Scene modeling code data
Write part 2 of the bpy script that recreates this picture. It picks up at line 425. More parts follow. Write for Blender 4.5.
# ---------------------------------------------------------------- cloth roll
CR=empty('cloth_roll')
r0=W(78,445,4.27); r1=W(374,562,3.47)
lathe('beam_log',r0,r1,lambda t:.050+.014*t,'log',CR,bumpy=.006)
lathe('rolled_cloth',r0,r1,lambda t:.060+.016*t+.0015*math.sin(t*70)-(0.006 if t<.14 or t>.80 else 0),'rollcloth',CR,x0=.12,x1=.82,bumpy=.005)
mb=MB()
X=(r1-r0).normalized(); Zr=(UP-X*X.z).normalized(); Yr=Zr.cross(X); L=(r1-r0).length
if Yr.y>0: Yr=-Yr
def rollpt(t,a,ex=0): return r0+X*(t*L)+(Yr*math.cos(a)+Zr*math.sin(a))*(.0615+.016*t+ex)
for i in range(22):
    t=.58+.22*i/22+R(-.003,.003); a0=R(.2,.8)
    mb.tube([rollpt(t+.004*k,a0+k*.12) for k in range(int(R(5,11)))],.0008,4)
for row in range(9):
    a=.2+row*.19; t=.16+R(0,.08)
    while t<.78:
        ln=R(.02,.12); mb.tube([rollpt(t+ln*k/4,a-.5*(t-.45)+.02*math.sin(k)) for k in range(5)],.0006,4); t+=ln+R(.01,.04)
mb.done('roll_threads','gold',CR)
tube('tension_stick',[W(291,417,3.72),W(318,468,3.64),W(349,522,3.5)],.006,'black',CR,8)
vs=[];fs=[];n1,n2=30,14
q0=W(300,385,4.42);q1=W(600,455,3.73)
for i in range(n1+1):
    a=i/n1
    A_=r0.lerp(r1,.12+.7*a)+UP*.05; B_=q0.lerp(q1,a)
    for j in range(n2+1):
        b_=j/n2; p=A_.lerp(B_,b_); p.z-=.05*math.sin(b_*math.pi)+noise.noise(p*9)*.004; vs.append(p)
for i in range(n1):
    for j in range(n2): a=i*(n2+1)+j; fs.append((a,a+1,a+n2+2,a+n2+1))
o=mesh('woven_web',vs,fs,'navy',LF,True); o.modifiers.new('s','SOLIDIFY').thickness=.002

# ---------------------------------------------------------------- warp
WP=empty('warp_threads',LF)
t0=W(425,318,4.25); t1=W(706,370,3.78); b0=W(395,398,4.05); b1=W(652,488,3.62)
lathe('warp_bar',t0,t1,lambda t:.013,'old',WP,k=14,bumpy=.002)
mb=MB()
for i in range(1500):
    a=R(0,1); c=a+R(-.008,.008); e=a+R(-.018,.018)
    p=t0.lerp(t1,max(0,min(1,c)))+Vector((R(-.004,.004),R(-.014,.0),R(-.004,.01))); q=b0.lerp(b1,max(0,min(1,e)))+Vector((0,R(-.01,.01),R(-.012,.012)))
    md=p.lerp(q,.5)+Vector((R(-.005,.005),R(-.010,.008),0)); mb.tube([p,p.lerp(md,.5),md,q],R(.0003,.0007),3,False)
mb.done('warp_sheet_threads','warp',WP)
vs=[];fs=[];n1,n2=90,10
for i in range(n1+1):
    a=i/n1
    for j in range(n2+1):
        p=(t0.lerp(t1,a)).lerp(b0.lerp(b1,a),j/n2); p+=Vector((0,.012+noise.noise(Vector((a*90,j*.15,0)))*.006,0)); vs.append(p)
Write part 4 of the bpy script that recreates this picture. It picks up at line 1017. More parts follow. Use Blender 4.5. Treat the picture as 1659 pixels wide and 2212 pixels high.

## Work required
Restate the records, all of them, precisely as written.

## Answer to the problem
Write part 2 of the bpy script that recreates this picture. It picks up at line 425. More parts follow. Write for Blender 4.5.
# ---------------------------------------------------------------- cloth roll
CR=empty('cloth_roll')
r0=W(78,445,4.27); r1=W(374,562,3.47)
lathe('beam_log',r0,r1,lambda t:.050+.014*t,'log',CR,bumpy=.006)
lathe('rolled_cloth',r0,r1,lambda t:.060+.016*t+.0015*math.sin(t*70)-(0.006 if t<.14 or t>.80 else 0),'rollcloth',CR,x0=.12,x1=.82,bumpy=.005)
mb=MB()
X=(r1-r0).normalized(); Zr=(UP-X*X.z).normalized(); Yr=Zr.cross(X); L=(r1-r0).length
if Yr.y>0: Yr=-Yr
def rollpt(t,a,ex=0): return r0+X*(t*L)+(Yr*math.cos(a)+Zr*math.sin(a))*(.0615+.016*t+ex)
for i in range(22):
    t=.58+.22*i/22+R(-.003,.003); a0=R(.2,.8)
    mb.tube([rollpt(t+.004*k,a0+k*.12) for k in range(int(R(5,11)))],.0008,4)
for row in range(9):
    a=.2+row*.19; t=.16+R(0,.08)
    while t<.78:
        ln=R(.02,.12); mb.tube([rollpt(t+ln*k/4,a-.5*(t-.45)+.02*math.sin(k)) for k in range(5)],.0006,4); t+=ln+R(.01,.04)
mb.done('roll_threads','gold',CR)
tube('tension_stick',[W(291,417,3.72),W(318,468,3.64),W(349,522,3.5)],.006,'black',CR,8)
vs=[];fs=[];n1,n2=30,14
q0=W(300,385,4.42);q1=W(600,455,3.73)
for i in range(n1+1):
    a=i/n1
    A_=r0.lerp(r1,.12+.7*a)+UP*.05; B_=q0.lerp(q1,a)
    for j in range(n2+1):
        b_=j/n2; p=A_.lerp(B_,b_); p.z-=.05*math.sin(b_*math.pi)+noise.noise(p*9)*.004; vs.append(p)
for i in range(n1):
    for j in range(n2): a=i*(n2+1)+j; fs.append((a,a+1,a+n2+2,a+n2+1))
o=mesh('woven_web',vs,fs,'navy',LF,True); o.modifiers.new('s','SOLIDIFY').thickness=.002

# ---------------------------------------------------------------- warp
WP=empty('warp_threads',LF)
t0=W(425,318,4.25); t1=W(706,370,3.78); b0=W(395,398,4.05); b1=W(652,488,3.62)
lathe('warp_bar',t0,t1,lambda t:.013,'old',WP,k=14,bumpy=.002)
mb=MB()
for i in range(1500):
    a=R(0,1); c=a+R(-.008,.008); e=a+R(-.018,.018)
    p=t0.lerp(t1,max(0,min(1,c)))+Vector((R(-.004,.004),R(-.014,.0),R(-.004,.01))); q=b0.lerp(b1,max(0,min(1,e)))+Vector((0,R(-.01,.01),R(-.012,.012)))
    md=p.lerp(q,.5)+Vector((R(-.005,.005),R(-.010,.008),0)); mb.tube([p,p.lerp(md,.5),md,q],R(.0003,.0007),3,False)
mb.done('warp_sheet_threads','warp',WP)
vs=[];fs=[];n1,n2=90,10
for i in range(n1+1):
    a=i/n1
    for j in range(n2+1):
        p=(t0.lerp(t1,a)).lerp(b0.lerp(b1,a),j/n2); p+=Vector((0,.012+noise.noise(Vector((a*90,j*.15,0)))*.006,0)); vs.append(p)
Write part 4 of the bpy script that recreates this picture. It picks up at line 1017. More parts follow. Use Blender 4.5. Treat the picture as 1659 pixels wide and 2212 pixels high.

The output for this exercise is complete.